Une visite sous le sceau du pragmatisme diplomatique

Dans un communiqué publié par la Direction du Protocole d’État guinéen, la visite est décrite comme étant placée « sous le sceau de l’unité, de la paix et du panafricanisme en action ». Pourtant, au-delà du discours officiel, de nombreux observateurs y voient un réalignement diplomatique progressif de Conakry, à rebours de l’orientation idéologique de l’AES.

Alors que le général Doumbouya avait, dans un premier temps, affiché une proximité idéologique avec les régimes militaires du Mali, du Burkina Faso et du Niger, sa diplomatie récente semble prendre un autre tournant. Son déplacement à Abidjan, capitale économique d’un pays considéré comme l’un des principaux opposants à l’AES, ne peut être interprété comme anodin.
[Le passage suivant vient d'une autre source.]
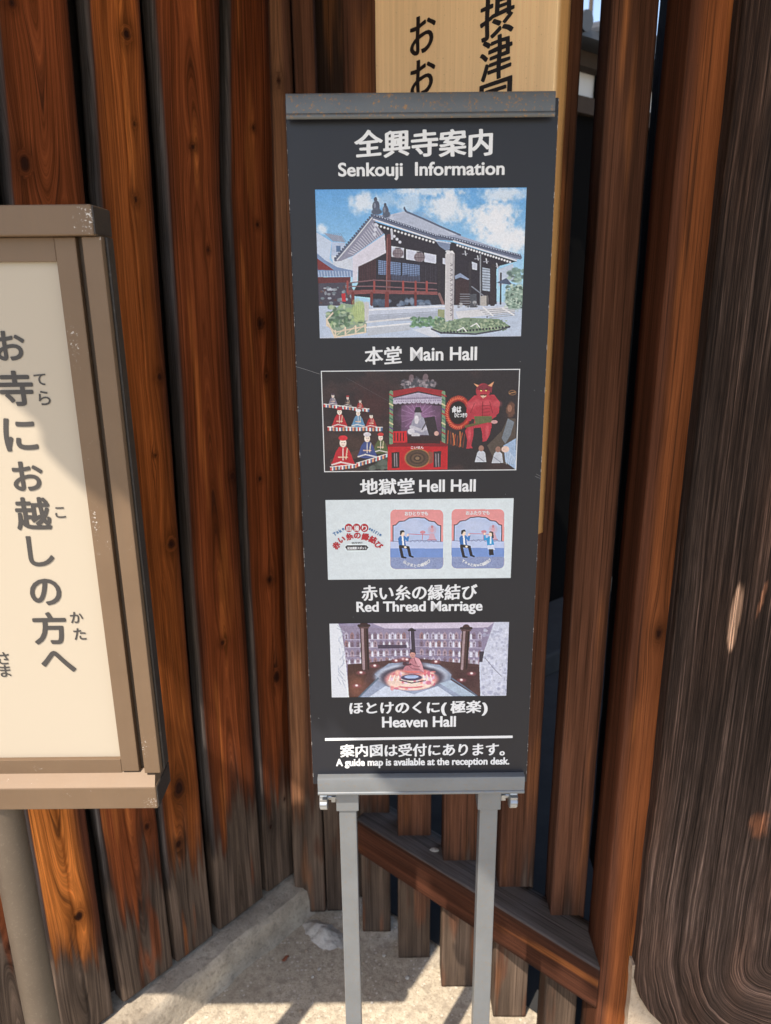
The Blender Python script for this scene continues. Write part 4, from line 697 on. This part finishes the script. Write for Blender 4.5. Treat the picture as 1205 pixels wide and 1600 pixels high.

Doumbouya s’éloigne-t-il de l’AES ?

Le contexte politique régional est marqué par une rupture profonde entre l’AES et les institutions ouest-africaines classiques comme la CEDEAO, avec lesquelles la Côte d’Ivoire reste alignée. Alassane Ouattara, président ivoirien, est perçu par Bamako, Ouagadougou et Niamey comme un allié stratégique de la France et un opposant aux dynamiques souverainistes en cours dans le Sahel.

Dans ce climat de méfiance, le choix de Mamadi Doumbouya d’effectuer une visite officielle à Abidjan peut être interprété comme une volonté de marquer sa différence avec les positions de ses homologues de l’AES. La Guinée, qui n’est pas membre de cette alliance militaire et politique, pourrait chercher à garder une posture d’équilibre, voire à se repositionner diplomatiquement en se rapprochant des États encore liés aux mécanismes traditionnels de coopération régionale et internationale.


Une rupture idéologique discrète mais stratégique

Si le général Doumbouya a longtemps été considéré comme un allié tacite du bloc sahélien en raison de ses discours souverainistes et panafricanistes, plusieurs signaux récents montrent un glissement stratégique. Cette visite à Abidjan pourrait donc être perçue comme un message de distanciation à l’égard de l’AES, dont les choix politiques radicaux (rupture avec la France, création d’une confédération, tensions avec la CEDEAO) semblent ne plus faire consensus à Conakry.

Certains diplomates africains évoquent même une volonté du président guinéen de ne pas se laisser entraîner dans une dynamique de confrontation, préférant miser sur un multilatéralisme pragmatique et des alliances diversifiées.


Conclusion : entre repositionnement diplomatique et calcul politique

La visite du général Mamadi Doumbouya en Côte d’Ivoire, au-delà des formules de fraternité africaine, reflète une reconfiguration discrète mais significative de la diplomatie guinéenne. En tendant la main à un régime farouchement opposé à l’AES, le président guinéen envoie un signal clair : celui d’un dirigeant qui entend conserver sa marge de manœuvre et ne pas s’enfermer dans une logique de blocs idéologiques.